En Colombia cosechamos el remedio infalible contra todas las desgracias y penas: la risa. Ninguna farmacéutica lo ha patentado y nosotros lo repartimos con generosidad, donde quiera que vayamos. Con chistes, burlas, dichos, sátiras, incluso sarcasmos. Con tal de reír, nos reímos hasta de nosotros mismos. Le ponemos apodos a los familiares, a los compañeros de trabajo o a los vecinos. Le vemos gracia, o se la sacamos, a lo que cualquier otro ser humano, en otras latitudes, encontraría profano. Ya de niños lo hacíamos en el colegio, nos matoneábamos de risa cuando alguno le cogía el maletín a otro y le vaciaba el tarro de la basura adentro o se lo llenaba de piedras. Por mencionar sólo lo más sano. O cuando en un partido de inter-clases, una misma se agarraba con otra de las greñas, y los demás gritaban y animaban, nadie grababa y ni los papás ni la opinión pública se daban cuenta (y los niños de esa época somos los padres del presente: unos padres atrapados en medio de los métodos de la vieja guardia y los avances de la nueva era. Cualquier abuela colombiana diría, y con razón, que pasamos de ver como nuestros propios padres solucionaban todo con rejo y chancleta, a dejar que ahora sean el reguetón o la tablet los que les den a nuestros hijos en la jeta).

¡Ay Colombia tierra querida! ¿Qué puede explicar tantos extremos? Quizás más que la violencia o la risa, lo que las abarca a ambas sea lo más intenso que tenemos los colombianos: la pasión.

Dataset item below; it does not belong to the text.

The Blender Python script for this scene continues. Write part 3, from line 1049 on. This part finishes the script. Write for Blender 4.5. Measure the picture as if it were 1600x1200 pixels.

Esa pasión que es tal vez la que ha forjado nuestra historia, o ha nacido de ella, en la lucha por nuestra supervivencia. Esa pasión que se le mete a uno en el cuerpo y en la cabeza; que lo hace pasar a uno en un segundo de derramar lágrimas por las tragedias, propias y ajenas, a mover las caderas, a sacar pecho con una camiseta, a darle duro al que no comparta las mismas creencias o a ser seguidores acérrimos de ídolos y fieles defensores de sus ideas. Esa pasión que hoy en día se nos desborda en unas teclas, nos mete en una realidad virtual con nuevas formas de amor y de guerra,  y que, mal encaminada, nos puede hacer olvidar las certezas: que ese que está al otro lado de la pantalla también es nuestra familia, nuestro amigo, nuestro parce, nuestro ser querido… nuestro primer y propio acuerdo de paz en este amado país de maravillas y miserias.